Many newsrooms based in Washington have recently earned union contracts or are working toward them. Politico and E&E News ratified their contract earlier this year with parent Axel Springer SE. Their newsroom reached a tentative three-year agreement in January for its first-ever collective bargaining agreement after 20 months of negotiations, according to TNG-CWA.

CQ Roll Call, part of FiscalNote, voted in February to form a union with 90% of eligible members voting in support, TNG-CWA said. The Hill and Washingtonian have also voted to form unions.

The Washington Post had a one-day strike in December.

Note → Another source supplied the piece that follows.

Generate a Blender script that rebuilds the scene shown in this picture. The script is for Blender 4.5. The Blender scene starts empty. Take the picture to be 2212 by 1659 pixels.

One-day strikes, often test runs for longer work stoppages, are typically timed around an event for maximum leverage, Schleuss told the Wire after the event. Strikes by the Southern California News Group (SCNG) and the NYT software developers and tech workers could take place around the upcoming election, he said.

Unfortunately for journalists seeking union contracts from hostile ownership, the federal agency tasked with safeguarding employees’ rights to organize is under fire from business interests and is perennially underfunded. There are multiple basic challenges to the agency: Having to do with the removability of the board members, removability of administrative law judges and the right to a jury trial, said Jennifer Abruzzo, general counsel for the National Labor Relations Board (NLRB).

After receiving the same appropriations since 2014, Congress funded the NLRB at $299 million for 2023, an increase of $25 million, the NLRB said in a December 2022 press release. In fiscal year 2022, total case intake at NLRB field offices increased 23%, the largest single year increase since fiscal year 1976 and the largest percentage increase since fiscal year 1959.

At the same time, staffing had fallen at the NLRB in December 2022. Overall agency staffing levels had dropped 39% since fiscal year 2002 and staffing in field offices had shrunk by 50%. “Justice delayed is justice denied,” Abruzzo said. “There are inherent delays because of the lack of resources.”